• **Aim of the task**: Quote the data exactly, first line to the line containing "SC.camera = cam", with no pictures.

• **Raw data**:
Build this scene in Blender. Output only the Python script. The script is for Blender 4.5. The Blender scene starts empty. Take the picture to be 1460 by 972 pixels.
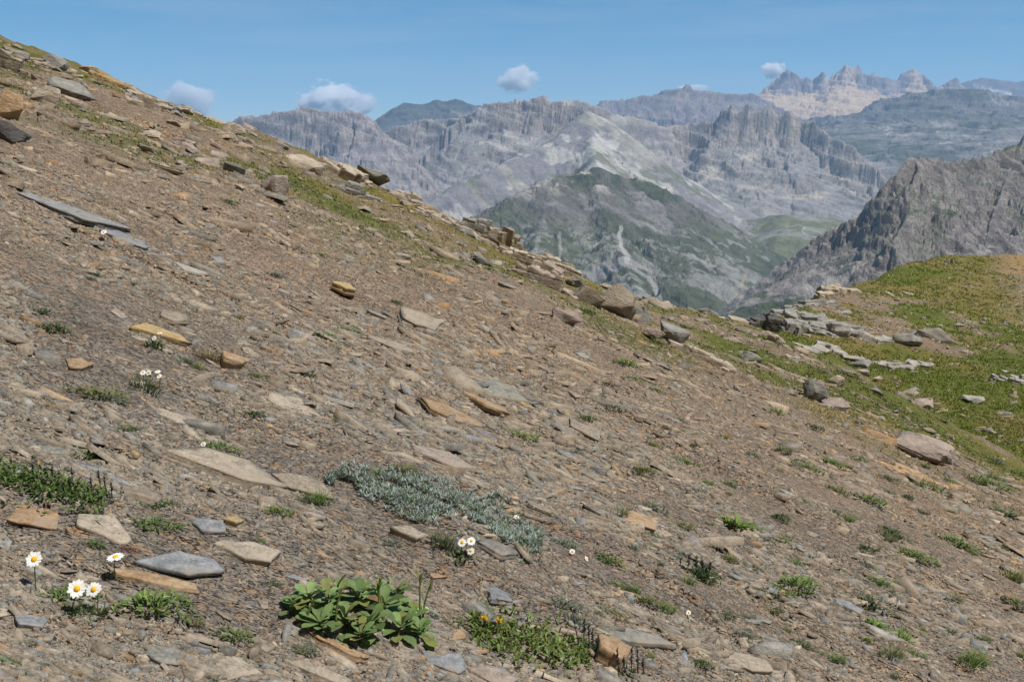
import bpy, bmesh, math, random
import numpy as np
from mathutils import Matrix, Vector

random.seed(7)
RNG = np.random.default_rng(7)
SC = bpy.context.scene
COL = SC.collection

# ------------------------------------------------------------------ camera
FPX = 1402.0
PITCH = math.radians(11.1)
CP, SP = math.cos(PITCH), math.sin(PITCH)
cam_d = bpy.data.cameras.new('camera')
cam_d.sensor_width = 36.0
cam_d.lens = 36.0 * FPX / 1460.0
cam_d.clip_start = 0.05
cam_d.clip_end = 90000.0
cam = bpy.data.objects.new('camera', cam_d)
COL.objects.link(cam)
cam.location = (0, 0, 0)
cam.rotation_euler = (math.radians(90) - PITCH, 0, 0)
SC.camera = cam


def ray(px, py):
    """photo pixel -> (X/Y, Z/Y) seen from the tripod"""
    px = np.asarray(px, float); py = np.asarray(py, float)
    x = (px - 730.0) / FPX
    y = (486.0 - py) / FPX
    fwd = CP + y * SP
    return x / fwd, (y * CP - SP) / fwd


def project(X, Y, Z):
    f = Y * CP - Z * SP
    u = Y * SP + Z * CP
    return 730 + FPX * X / f, 486 - FPX * u / f


# ------------------------------------------------------------------ noise
def _hash(ix, iy, seed):
    h = (ix.astype(np.int64) * 374761393 + iy.astype(np.int64) * 668265263 + seed * 1442695041) & 0xFFFFFFFF
    h = ((h ^ (h >> 13)) * 1274126177) & 0xFFFFFFFF
    h = ((h ^ (h >> 16)) * 2246822519) & 0xFFFFFFFF
    return ((h ^ (h >> 15)) & 0xFFFFFF) / float(0xFFFFFF)


def vnoise(x, y, seed=0):
    x = np.asarray(x, float); y = np.asarray(y, float)
    x, y = np.broadcast_arrays(x, y)
    ix = np.floor(x); iy = np.floor(y)
    fx = x - ix; fy = y - iy
    ux = fx * fx * fx * (fx * (fx * 6 - 15) + 10)
    uy = fy * fy * fy * (fy * (fy * 6 - 15) + 10)
    a = _hash(ix, iy, seed); b = _hash(ix + 1, iy, seed)
    c = _hash(ix, iy + 1, seed); d = _hash(ix + 1, iy + 1, seed)
    return (a + (b - a) * ux) * (1 - uy) + (c + (d - c) * ux) * uy


def fbm(x, y, octv=5, seed=0, gain=0.5):
    t = 0.0; a = 1.0; s = 0.0
    for k in range(octv):
        t = t + a * (vnoise(x, y, seed + k * 17) * 2 - 1)
        s += a; a *= gain
        x = x * 2.03 + 3.1; y = y * 2.03 - 1.7
    return t / s


def ridged(x, y, octv=5, seed=0, gain=0.55):
    t = 0.0; a = 1.0; s = 0.0
    for k in range(octv):
        t = t + a * (1 - np.abs(vnoise(x, y, seed + k * 13) * 2 - 1))
        s += a; a *= gain
        x = x * 2.07 + 5.3; y = y * 2.07 + 1.9
    return t / s


def smooth(a, b, v):
    t = np.clip((np.asarray(v, float) - a) / (b - a), 0, 1)
    return t * t * (3 - 2 * t)


# ------------------------------------------------------------------ mesh helpers
def make_mesh(name, V, faces, col=None, smooth_shade=False):
    """faces: list of int arrays (n,k)"""
    me = bpy.data.meshes.new(name)
    V = np.asarray(V, np.float32)
    me.vertices.add(len(V)); me.vertices.foreach_set('co', V.ravel())
    loops = np.concatenate([np.asarray(f, np.int32).ravel() for f in faces])
    tot = np.concatenate([np.full(len(f), np.asarray(f).shape[1], np.int32) for f in faces])
    start = np.concatenate([[0], np.cumsum(tot)[:-1]]).astype(np.int32)
    me.loops.add(len(loops)); me.loops.foreach_set('vertex_index', loops)
    me.polygons.add(len(tot)); me.polygons.foreach_set('loop_start', start)
    me.polygons.foreach_set('loop_total', tot)
    me.update(calc_edges=True)
    if smooth_shade:
        me.polygons.foreach_set('use_smooth', np.ones(len(tot), bool))
    if col is not None:
        set_col(me, col)
    me.validate()
    return me


def set_col(me, col):
    c = np.asarray(col, np.float32)
    if c.ndim == 1:
        c = np.tile(c, (len(me.vertices), 1))
    if c.shape[1] == 3:
        c = np.hstack([c, np.ones((len(c), 1), np.float32)])
    at = me.color_attributes.new('col', 'FLOAT_COLOR', 'POINT')
    at.data.foreach_set('color', c.ravel())


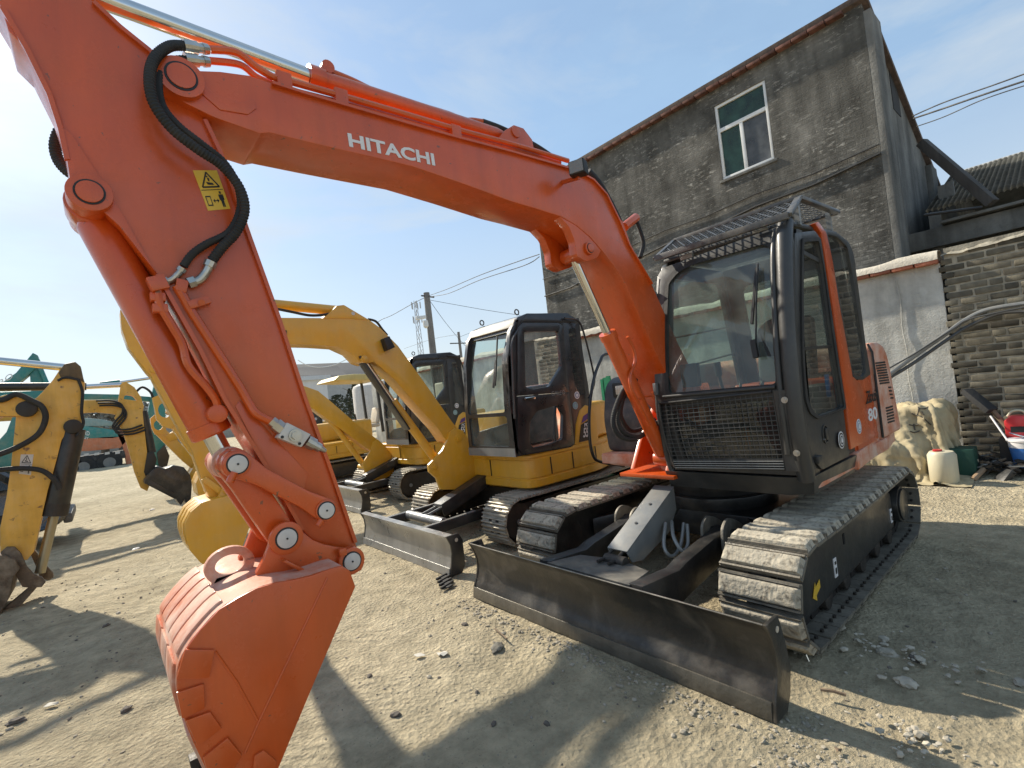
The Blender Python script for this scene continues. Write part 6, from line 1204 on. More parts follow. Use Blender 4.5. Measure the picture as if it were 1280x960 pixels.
# second old machine: goose neck boom, arm with a black bucket
yo2 = -10.0
OP = V((8.8, -10.2, 0)); A2 = thing('excavator', 'old yellow excavator farther back at the left with black toothed bucket hanging', 'excavator', OP)
machine_rest(A2, OP, YO)
ab = trace([(100, 500), (125, 500), (150, 502), (163, 508), (162, 522), (140, 517), (120, 515), (104, 516), (90, 518), (60, 522), (60, 500)], yo2-.02, .26, YO, 'boom', A2); hidden_boom(A2, atY(70, 512, yo2), OP, .26, YO, yo2-.05)
q = [V((p.x, p.z)) for p in [atY(u, v, yo2) for u, v in ((146, 512), (149, 494), (151, 480), (157, 477), (168, 484), (176, 496), (180, 508), (178, 516), (172, 524), (154, 528), (144, 522))]]; c = atY(162, 497, yo2)
mb = MB(); ringplate(mb, q, rnd2([(c.x+.1, c.z-.02), (c.x+.06, c.z+.07), (c.x-.06, c.z+.03), (c.x-.12, c.z-.08)], .03), mY(yo2), (0, -.2, 0)); mb.build('arm_head', YO, A2)
trace([(143, 522), (148, 512), (178, 512), (181, 540), (184, 566), (189, 582), (190, 600), (184, 614), (176, 610), (168, 590), (163, 570), (157, 550), (154, 540)], yo2+.005, .22, YO, 'arm', A2)
trace([(159, 541), (166, 540), (170, 560), (170, 568), (165, 565)], yo2+.012, .006, YO, 'side_doubler', A2, .002)
mb = MB(); mb.cyl(atY(178, 514, yo2-.1), atY(189, 566, yo2-.1), .085, 20); mb.build('bucket_cylinder', BK, A2); mb = MB(); mb.cyl(atY(-60, 498-14, yo2-.1), atY(108, 483, yo2-.1), .075, 18); mb.build('arm_cylinder', BK, A2); mb = MB(); mb.cyl(atY(105, 483.5, yo2-.1), atY(152, 481, yo2-.1), .05, 14); mb.build('arm_cylinder_rod', CHR, A2)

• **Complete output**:
Build this scene in Blender. Output only the Python script. The script is for Blender 4.5. The Blender scene starts empty. Take the picture to be 1460 by 972 pixels.
import bpy, bmesh, math, random
import numpy as np
from mathutils import Matrix, Vector

random.seed(7)
RNG = np.random.default_rng(7)
SC = bpy.context.scene
COL = SC.collection

# ------------------------------------------------------------------ camera
FPX = 1402.0
PITCH = math.radians(11.1)
CP, SP = math.cos(PITCH), math.sin(PITCH)
cam_d = bpy.data.cameras.new('camera')
cam_d.sensor_width = 36.0
cam_d.lens = 36.0 * FPX / 1460.0
cam_d.clip_start = 0.05
cam_d.clip_end = 90000.0
cam = bpy.data.objects.new('camera', cam_d)
COL.objects.link(cam)
cam.location = (0, 0, 0)
cam.rotation_euler = (math.radians(90) - PITCH, 0, 0)
SC.camera = cam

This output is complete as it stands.